═══ MATERIAL ═══

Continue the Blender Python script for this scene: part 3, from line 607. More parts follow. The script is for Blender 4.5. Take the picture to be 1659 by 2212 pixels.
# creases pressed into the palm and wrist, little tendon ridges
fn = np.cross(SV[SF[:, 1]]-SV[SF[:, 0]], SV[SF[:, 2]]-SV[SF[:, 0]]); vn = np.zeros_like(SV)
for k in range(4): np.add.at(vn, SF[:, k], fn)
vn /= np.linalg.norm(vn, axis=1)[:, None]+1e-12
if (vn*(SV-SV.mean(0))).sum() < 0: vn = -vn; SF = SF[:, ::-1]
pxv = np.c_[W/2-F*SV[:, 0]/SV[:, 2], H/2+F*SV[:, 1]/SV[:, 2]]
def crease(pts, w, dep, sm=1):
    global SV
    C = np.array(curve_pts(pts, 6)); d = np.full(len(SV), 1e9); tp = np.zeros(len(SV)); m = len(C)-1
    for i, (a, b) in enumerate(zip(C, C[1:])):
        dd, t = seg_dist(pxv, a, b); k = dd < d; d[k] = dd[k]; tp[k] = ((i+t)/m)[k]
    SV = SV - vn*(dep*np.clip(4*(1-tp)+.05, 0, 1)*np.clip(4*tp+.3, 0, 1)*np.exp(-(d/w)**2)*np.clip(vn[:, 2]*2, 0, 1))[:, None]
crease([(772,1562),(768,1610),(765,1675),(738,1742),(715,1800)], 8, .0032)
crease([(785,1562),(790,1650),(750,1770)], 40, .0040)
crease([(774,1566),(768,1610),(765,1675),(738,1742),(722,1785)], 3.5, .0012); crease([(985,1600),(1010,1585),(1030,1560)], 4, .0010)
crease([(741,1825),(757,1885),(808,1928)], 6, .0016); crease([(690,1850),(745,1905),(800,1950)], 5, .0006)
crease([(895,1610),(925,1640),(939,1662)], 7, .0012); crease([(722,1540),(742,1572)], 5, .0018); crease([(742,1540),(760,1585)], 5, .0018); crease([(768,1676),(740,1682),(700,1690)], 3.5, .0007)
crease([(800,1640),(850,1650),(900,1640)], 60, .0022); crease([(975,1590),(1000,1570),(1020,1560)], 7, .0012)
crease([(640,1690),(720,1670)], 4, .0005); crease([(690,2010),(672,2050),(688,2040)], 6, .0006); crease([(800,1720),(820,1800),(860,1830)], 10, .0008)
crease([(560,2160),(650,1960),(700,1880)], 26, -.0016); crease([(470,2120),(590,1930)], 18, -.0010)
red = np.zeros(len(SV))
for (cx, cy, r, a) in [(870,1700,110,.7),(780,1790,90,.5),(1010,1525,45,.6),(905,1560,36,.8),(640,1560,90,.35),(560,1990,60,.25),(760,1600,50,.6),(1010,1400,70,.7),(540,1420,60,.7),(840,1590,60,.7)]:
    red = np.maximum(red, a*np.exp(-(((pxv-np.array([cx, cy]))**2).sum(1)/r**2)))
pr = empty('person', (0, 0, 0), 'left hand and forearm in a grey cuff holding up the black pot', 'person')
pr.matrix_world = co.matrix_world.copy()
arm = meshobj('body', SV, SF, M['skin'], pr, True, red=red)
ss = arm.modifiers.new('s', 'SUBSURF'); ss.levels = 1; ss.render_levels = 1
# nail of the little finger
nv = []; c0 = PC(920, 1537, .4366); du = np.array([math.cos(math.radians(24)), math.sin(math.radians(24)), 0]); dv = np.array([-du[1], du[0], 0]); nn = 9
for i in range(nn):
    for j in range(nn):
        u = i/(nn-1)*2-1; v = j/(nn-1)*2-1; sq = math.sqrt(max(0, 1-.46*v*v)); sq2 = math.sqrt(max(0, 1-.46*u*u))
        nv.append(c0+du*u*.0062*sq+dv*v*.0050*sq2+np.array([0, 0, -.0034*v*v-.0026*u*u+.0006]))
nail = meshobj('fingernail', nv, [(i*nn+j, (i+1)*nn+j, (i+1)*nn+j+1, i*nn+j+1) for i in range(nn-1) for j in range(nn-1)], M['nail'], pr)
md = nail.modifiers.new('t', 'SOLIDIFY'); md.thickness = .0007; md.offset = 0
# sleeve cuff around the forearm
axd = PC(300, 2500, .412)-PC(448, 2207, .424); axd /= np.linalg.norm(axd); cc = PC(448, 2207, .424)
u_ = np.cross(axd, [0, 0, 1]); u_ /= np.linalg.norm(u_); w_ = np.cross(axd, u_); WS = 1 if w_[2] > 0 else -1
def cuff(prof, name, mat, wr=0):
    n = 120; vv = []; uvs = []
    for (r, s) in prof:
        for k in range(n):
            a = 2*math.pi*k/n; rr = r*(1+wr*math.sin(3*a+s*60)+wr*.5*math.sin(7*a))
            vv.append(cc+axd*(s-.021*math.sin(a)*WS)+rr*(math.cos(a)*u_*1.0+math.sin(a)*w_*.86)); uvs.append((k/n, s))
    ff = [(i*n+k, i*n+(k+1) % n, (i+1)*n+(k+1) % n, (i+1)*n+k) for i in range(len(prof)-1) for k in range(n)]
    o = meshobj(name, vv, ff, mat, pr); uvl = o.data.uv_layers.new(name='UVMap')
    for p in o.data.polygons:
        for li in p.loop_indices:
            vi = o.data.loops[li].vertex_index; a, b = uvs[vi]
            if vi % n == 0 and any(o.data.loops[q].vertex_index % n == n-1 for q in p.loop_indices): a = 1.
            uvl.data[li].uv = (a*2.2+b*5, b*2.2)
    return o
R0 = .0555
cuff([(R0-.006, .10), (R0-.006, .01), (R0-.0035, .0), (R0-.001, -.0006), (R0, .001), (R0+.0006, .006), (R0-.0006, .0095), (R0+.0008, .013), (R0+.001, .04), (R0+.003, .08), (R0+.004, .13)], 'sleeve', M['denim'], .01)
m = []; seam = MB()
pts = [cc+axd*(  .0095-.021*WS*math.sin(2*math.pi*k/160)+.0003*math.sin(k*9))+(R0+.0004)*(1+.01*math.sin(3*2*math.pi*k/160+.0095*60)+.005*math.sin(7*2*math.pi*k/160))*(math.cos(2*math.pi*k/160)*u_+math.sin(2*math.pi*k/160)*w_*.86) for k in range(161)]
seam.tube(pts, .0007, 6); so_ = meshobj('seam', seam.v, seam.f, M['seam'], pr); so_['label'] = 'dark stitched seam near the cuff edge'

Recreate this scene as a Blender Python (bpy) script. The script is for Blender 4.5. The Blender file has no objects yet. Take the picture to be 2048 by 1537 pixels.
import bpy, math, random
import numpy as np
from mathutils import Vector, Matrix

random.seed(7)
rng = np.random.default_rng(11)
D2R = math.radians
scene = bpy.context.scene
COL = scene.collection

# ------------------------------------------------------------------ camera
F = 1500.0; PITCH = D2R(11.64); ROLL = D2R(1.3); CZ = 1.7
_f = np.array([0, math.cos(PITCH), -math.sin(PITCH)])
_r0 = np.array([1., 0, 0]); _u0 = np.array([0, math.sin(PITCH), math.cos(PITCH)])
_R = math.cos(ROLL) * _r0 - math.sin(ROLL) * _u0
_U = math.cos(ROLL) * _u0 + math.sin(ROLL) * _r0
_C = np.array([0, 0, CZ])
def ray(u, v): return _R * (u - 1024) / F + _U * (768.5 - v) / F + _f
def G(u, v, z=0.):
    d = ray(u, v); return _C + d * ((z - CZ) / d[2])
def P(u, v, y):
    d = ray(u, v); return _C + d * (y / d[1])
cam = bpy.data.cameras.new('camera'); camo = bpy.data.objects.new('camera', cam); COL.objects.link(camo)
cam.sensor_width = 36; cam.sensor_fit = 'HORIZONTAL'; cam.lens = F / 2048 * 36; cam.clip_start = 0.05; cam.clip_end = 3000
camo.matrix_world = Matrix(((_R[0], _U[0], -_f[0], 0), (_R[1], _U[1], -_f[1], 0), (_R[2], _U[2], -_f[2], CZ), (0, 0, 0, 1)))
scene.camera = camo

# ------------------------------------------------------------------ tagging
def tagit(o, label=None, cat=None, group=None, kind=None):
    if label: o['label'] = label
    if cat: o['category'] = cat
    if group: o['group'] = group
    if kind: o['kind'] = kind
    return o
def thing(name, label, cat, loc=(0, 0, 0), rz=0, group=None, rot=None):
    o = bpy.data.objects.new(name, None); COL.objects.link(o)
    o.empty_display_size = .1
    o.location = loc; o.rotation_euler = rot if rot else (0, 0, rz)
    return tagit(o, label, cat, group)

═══

WHAT IS NEEDED: Within the listing above, extract exactly the lines from the line with "Recreate this scene" to the line with "COL = scene.collection", the two named lines included, and no others.

WRITTEN SOLUTION:
Recreate this scene as a Blender Python (bpy) script. The script is for Blender 4.5. The Blender file has no objects yet. Take the picture to be 2048 by 1537 pixels.
import bpy, math, random
import numpy as np
from mathutils import Vector, Matrix

random.seed(7)
rng = np.random.default_rng(11)
D2R = math.radians
scene = bpy.context.scene
COL = scene.collection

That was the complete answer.